I wound up staying up to see them get back at midnight because I’d been driving the 16-year-old home from the cast party for the high school musical shortly before that. He’s been doing tech for all the shows. We just found out he qualified for the national Technology Student Association competition in June. And the 14-year-old had a great jazz band performance Friday night, including a solo. So lots to celebrate.
Some other weekend highlights included going for a run with my friend Jane along the river on Saturday morning. We timed this perfectly to finish right before it started pouring raining. We had some playdates on Saturday and then in the evening I had a sitter come for a few hours (one my 6-year-old gets so excited to see) and I went to the gym and then went to Barnes & Noble to plan out my summer. I made a Summer Fun List and then looked at the calendar and the various things we have going on to figure out when they could happen. In some cases I made bookings and in other cases I just set target dates (I’m guessing we can probably get Phillies tickets a little closer to the game so I chose a weekend and we can see about the weather and such). I also briefly looked at some upcoming highlights for the rest of the year. Maybe planning doesn’t sound like everyone’s idea of a fun Saturday night but this was all planning stuff I want to do. Which I think deserves to be planned as much as stuff we have to do.
Sunday, in my eternal game of schedule Tetris, I had set things up so I could be the lone driver. Basically this involved switching the order of the two middle schoolers at tennis lessons so that I could drive the 6-year-old somewhere during the older kid’s lesson, with the assumption that she could check herself out and hangout near the tennis place on her own for 20 minutes after (something I would not have the 11-year-old do…for various reasons). I had thought my husband and the oldest would come home on Sunday, but since they made it home Saturday night I had the second driver (in fact, I had a third) and didn’t need to worry about all this. After the driving we had a relaxed afternoon (I did some Legos with the 6-year-old, laundry, and read a book…) and then we had family dinner with all 7, which was both nice and chaotic. So it goes. I then signed 125 book plates for a book giveaway.
Yep, Big Time is out in just a few days. May 5 — though when I went to go plan in Barnes & Noble’s cafe on Saturday night…there the book was. A little early, but hey! You can also pre-order through Amazon, Bookshop, Hudson, Books-a-million or through your local independent book store. You can also ask your library to order a copy. If multiple patrons request a book, sometimes this influences how many copies a library system purchases — I appreciate the support.
In the meantime, here’s a sonnet I wrote about lilacs. (Yep, my sonnet-writing project is still on.)
I know the scent, these lilacs on the air.

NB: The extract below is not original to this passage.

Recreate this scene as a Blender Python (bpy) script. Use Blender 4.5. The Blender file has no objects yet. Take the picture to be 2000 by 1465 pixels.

It catches you off guard, so sweet, sublime —
this purple cone of flowers glowing there
on branches that aren’t much, much of the time,
just kept around for April when the sun,
first gentle, then more earnest, coaxes through
the buds. Before I know it, it’s begun —
one morning, down the driveway, something new.
I write most days, it’s always something else
a few more lines, forgettable, it seems,
until, just like the lilac’s sudden smells
there’s something in these steady rhyming schemes
that wasn’t there before — some magic spot
that keeps me writing, chasing that one thought.


Very nice sonnet, combining the emergence of lilacs and strings of poetry.
@Marthe – Thanks, so glad you like it!